Applicability of Policy to Inside Information Regarding Other Companies
This Policy and the restrictions and guidelines described herein also apply to Material Non-Public Information relating to other companies, including the Company’s customers, vendors or suppliers (“business partners”), when that information is obtained in the course of employment with, or other services performed for, the Company. Civil and criminal penalties, and termination of employment, may result from trading on inside information regarding the Company’s business partners. All directors, officers and other employees should treat Material Non-Public Information about the Company’s business partners with the same care required for information related directly to the Company.
Definition of Material Non-Public Information
It is not possible to define all categories of material information. However, information should be regarded as material if there is a reasonable likelihood that it would be considered important to an investor in making an investment decision regarding the purchase or sale of the Company’s securities. In this regard, there are various categories of information that are particularly sensitive and, as a general rule, should always be considered material.
Examples of such information include:
Financial Related Events
• Financial results
• Projections of future earnings or losses
• Stock splits
• New equity or debt offerings
• Impending bankruptcy or financial liquidity problems
• Creation of a material direct or contingent financial obligation
Corporate Developments
• Pending or proposed merger or acquisition
• Disposition or acquisition of significant assets
• Significant litigation exposure due to actual or threatened litigation
• Major changes in senior management
• Material agreement not in the ordinary course of business (or termination thereof)

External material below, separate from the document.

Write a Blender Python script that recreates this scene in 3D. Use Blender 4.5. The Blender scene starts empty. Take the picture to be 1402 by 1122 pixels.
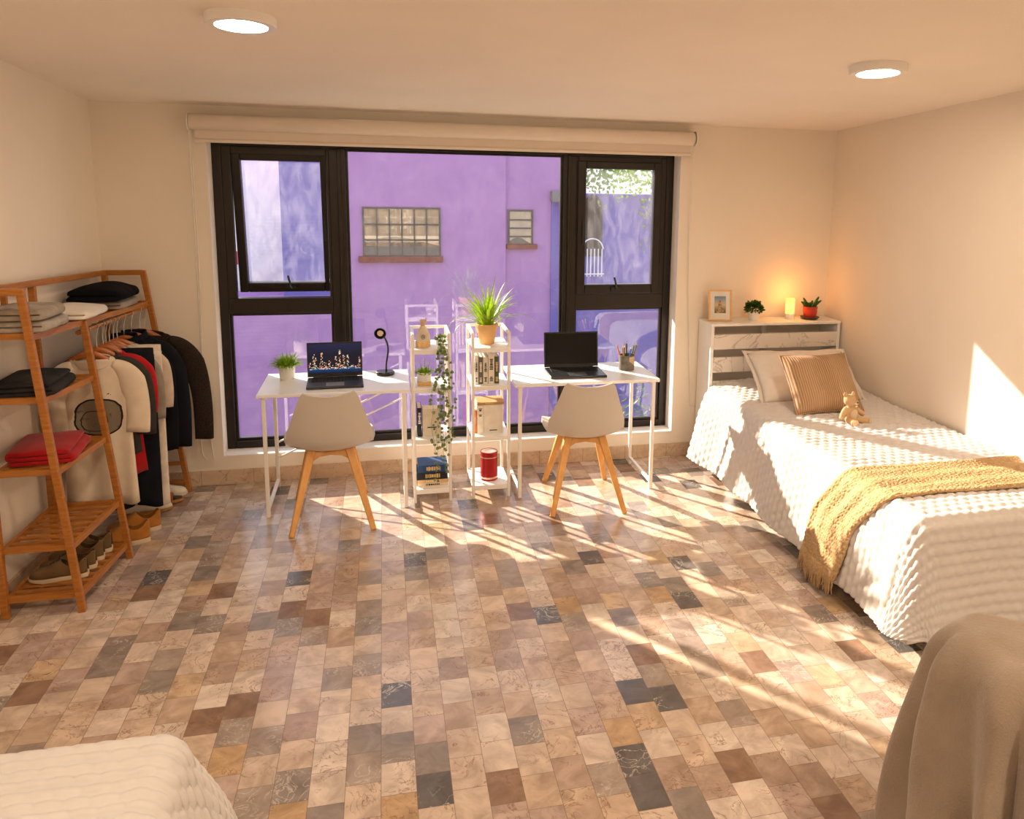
import bpy, math, random
from mathutils import Vector, Matrix, Euler, noise
random.seed(7)
PI = math.pi
scene = bpy.context.scene
COL = scene.collection

# ------------------------------------------------------------------ camera
cam_d = bpy.data.cameras.new('camera')
cam = bpy.data.objects.new('camera', cam_d); COL.objects.link(cam); scene.camera = cam
def _cam_matrix(yaw, pitch, roll):
    cy, sy, cp, sp, cr, sr = math.cos(yaw), math.sin(yaw), math.cos(pitch), math.sin(pitch), math.cos(roll), math.sin(roll)
    A = Matrix(((cy, sy, 0), (-sy, cy, 0), (0, 0, 1)))
    B = Matrix(((1, 0, 0), (0, 0, -1), (0, 1, 0)))
    P = Matrix(((1, 0, 0), (0, cp, -sp), (0, sp, cp)))
    Q = Matrix(((cr, -sr, 0), (sr, cr, 0), (0, 0, 1)))
    R = Q @ P @ B @ A
    return Matrix((R[0], -R[1], -R[2])).transposed()
cam.matrix_world = Matrix.Translation((0, 0, 2.0)) @ _cam_matrix(-0.251836824, 0.171094455, 0.0211041571).to_4x4()
cam_d.sensor_fit = 'HORIZONTAL'; cam_d.sensor_width = 36.0
cam_d.lens = 1144.3238 / 1402 * 36
cam_d.shift_x = (701 - 818.23685) / 1402
cam_d.shift_y = (443.60644 - 561) / 1402
cam_d.clip_start = 0.02; cam_d.clip_end = 200

# ------------------------------------------------------------------ materials
class NT:
    def __init__(s, name):
        s.m = bpy.data.materials.new(name); s.m.use_nodes = True
        s.n = s.m.node_tree.nodes; s.l = s.m.node_tree.links; s.n.clear()
        s.out = s.n.new('ShaderNodeOutputMaterial')
    def N(s, t, **kw):
        n = s.n.new('ShaderNode' + t)
        for k, v in kw.items(): setattr(n, k, v)
        return n
    def L(s, a, b): s.l.new(a, b)
    def setin(s, sock, v):
        if hasattr(v, 'links') or isinstance(v, bpy.types.NodeSocket): s.L(v, sock)
        else: sock.default_value = v
    def math(s, op, a, b=None, c=None):
        n = s.N('Math', operation=op)
        s.setin(n.inputs[0], a)
        if b is not None: s.setin(n.inputs[1], b)
        if c is not None: s.setin(n.inputs[2], c)
        return n.outputs[0]
    def mix(s, f, a, b, mode='MIX'):
        n = s.N('Mix', data_type='RGBA', blend_type=mode)
        s.setin(n.inputs[0], f); s.setin(n.inputs[6], a); s.setin(n.inputs[7], b)
        return n.outputs[2]
    def ramp(s, f, stops, interp='LINEAR'):
        n = s.N('ValToRGB'); r = n.color_ramp; r.interpolation = interp
        while len(r.elements) < len(stops): r.elements.new(0.5)
        for e, (p, c) in zip(r.elements, stops):
            e.position = p; e.color = (*c, 1) if len(c) == 3 else c
        s.L(f, n.inputs[0]); return n.outputs[0]
    def noise(s, vec, scale, detail=3, rough=.5, dist=0, dim='3D'):
        n = s.N('TexNoise', noise_dimensions=dim)
        if vec is not None: s.L(vec, n.inputs['Vector'])
        n.inputs['Scale'].default_value = scale; n.inputs['Detail'].default_value = detail
        n.inputs['Roughness'].default_value = rough; n.inputs['Distortion'].default_value = dist
        return n.outputs[0]
    def co(s, which='Object'): return s.N('TexCoord').outputs[which]
    def mapping(s, vec, scale=(1, 1, 1), rot=(0, 0, 0), loc=(0, 0, 0)):
        n = s.N('Mapping'); s.L(vec, n.inputs[0])
        n.inputs[1].default_value = loc; n.inputs[2].default_value = rot; n.inputs[3].default_value = scale
        return n.outputs[0]
    def bsdf(s, color, rough=.5, metal=0, spec=.5, bump=None, bstr=.3, bdist=.01, **kw):
        b = s.N('BsdfPrincipled')
        s.setin(b.inputs['Base Color'], color if not isinstance(color, tuple) or len(color) == 4 else (*color, 1))
        s.setin(b.inputs['Roughness'], rough); s.setin(b.inputs['Metallic'], metal)
        b.inputs['Specular IOR Level'].default_value = spec
        for k, v in kw.items(): s.setin(b.inputs[k.replace('_', ' ')], v)
        if bump is not None:
            bn = s.N('Bump'); bn.inputs['Strength'].default_value = bstr; bn.inputs['Distance'].default_value = bdist
            s.L(bump, bn.inputs['Height']); s.L(bn.outputs[0], b.inputs['Normal'])
        return b
    def done(s, sh):
        s.L(sh.outputs[0] if hasattr(sh, 'outputs') else sh, s.out.inputs[0]); return s.m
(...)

Non-Public Information is information that has not been previously disclosed to the general public and is otherwise not available to the general public. Either positive or negative information may be material.
Certain Exceptions
For purposes of this Policy, the Company considers that the exercise of stock options or the purchase of shares under the Company’s equity incentive plans (but not the sale of any such shares) is exempt from this Policy, since the other party to the transaction is the Company itself, and the price does not vary with the market but is fixed by the terms of the option agreement or the plan.
Additional Information – Directors and Officers
Directors and officers of the Company must also comply with the reporting obligations and limitations on short-swing transactions set forth in Section 16 of the Exchange Act. The practical effect of these provisions is that officers and directors who purchase and sell the Company’s securities within a six-month period must pay any and all profits to the Company whether or not they had knowledge of any Material Nonpublic Information. Moreover, pursuant to Section 16(c) of the Exchange Act (as well as this Policy), no Section 16 Persons or any other employee may make a short sale of the Company’s stock.

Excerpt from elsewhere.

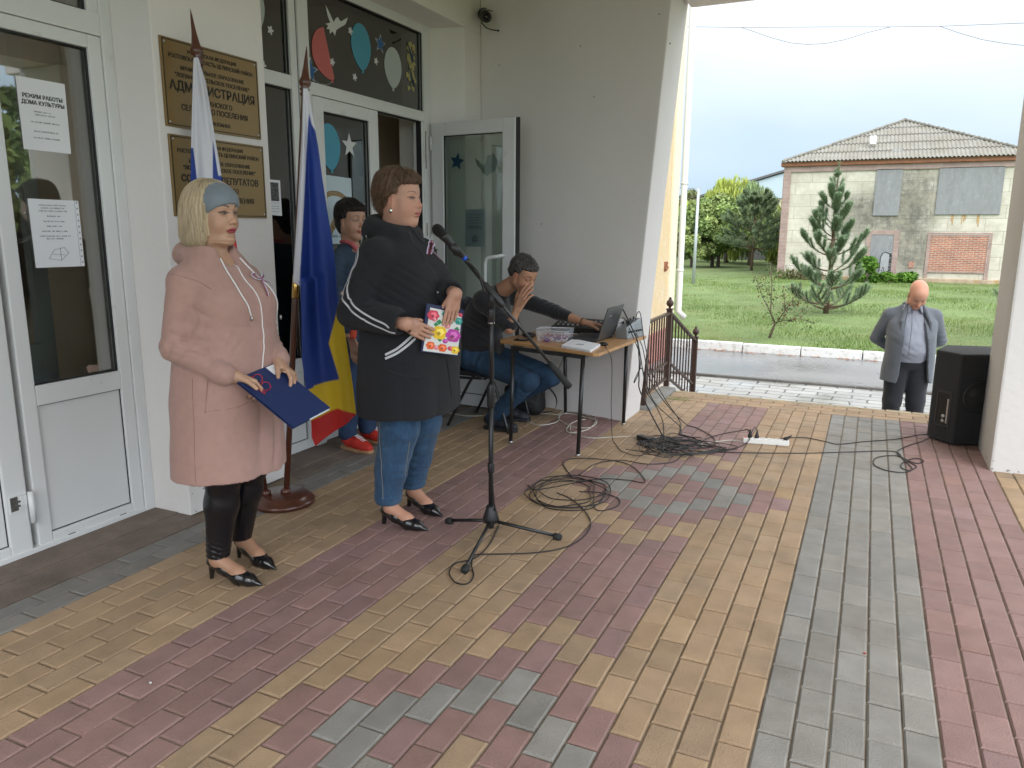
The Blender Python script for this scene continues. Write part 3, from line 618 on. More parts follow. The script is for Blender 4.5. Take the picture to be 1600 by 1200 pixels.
dove = [(4.455, 2.975), (4.50, 2.93), (4.535, 2.885), (4.56, 2.915), (4.585, 2.93), (4.60, 2.915), (4.62, 2.91), (4.70, 2.955), (4.665, 2.90), (4.60, 2.865), (4.56, 2.84), (4.545, 2.80), (4.52, 2.825), (4.49, 2.80), (4.49, 2.83), (4.455, 2.825), (4.475, 2.85), (4.445, 2.855), (4.50, 2.875), (4.475, 2.91)]
sticker('dove_sticker', dove, cS, 'white dove cutout with spread wings on the transom window', 'dove cutout')
for (y, z, l) in ((4.722, 2.871, 'tiny white flower cutout touching the turquoise transom balloon'), (5.024, 2.727, 'tiny white flower cutout left of the mint balloon'), (4.755, 2.569, 'tiny white flower cutout low in the transom middle'), (4.504, 2.625, 'tiny white flower cutout at the edge of the pink half balloon'), (3.909, 2.697, 'tiny white flower cutout right of the pale balloon in the narrow window'), (3.829, 2.48, 'tiny white flower cutout at the bottom of the narrow upper window')):
    P = []
    for i in range(30):
        a = 2*math.pi*i/30; r = .021*(1+.35*math.cos(5*a)); P.append((y+r*math.cos(a), z+r*math.sin(a)))
    sticker('flower_sticker', P, cS, l, 'flower cutout', 'tiny flower cutouts on the glass', t=.0022)
# butterfly / floral cutout
cG, cN = mat('paper_straw', (.36, .33, .14), .8), mat('paper_navy', (.02, .045, .09), .7)
t = None
m = MB(); r2 = random.Random(3)
for k in range(46):
    z = 2.60+.35*r2.random(); y = 5.50+r2.uniform(-.055, .065)*(1 if z > 2.65 else .8); s = r2.uniform(.010, .022)
    m.prism([Vector((SX+.0001*k*.2, y+s*math.cos(a)*(1+.3*math.cos(3*a)), z+s*math.sin(a))) for a in np.linspace(0, 2*math.pi, 12)[:-1]], (.0012, 0, 0))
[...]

Persons subject to the reporting requirements of Section 16 must file their statements of change in ownership on Form 4 before the end of the second business day following such change in ownership. These reports will be made available through our corporate website and a publicly accessible Internet site maintained by the SEC.
Inquiries
Please direct your questions as to any of the matters discussed in this Policy to the Company’s Compliance Officer.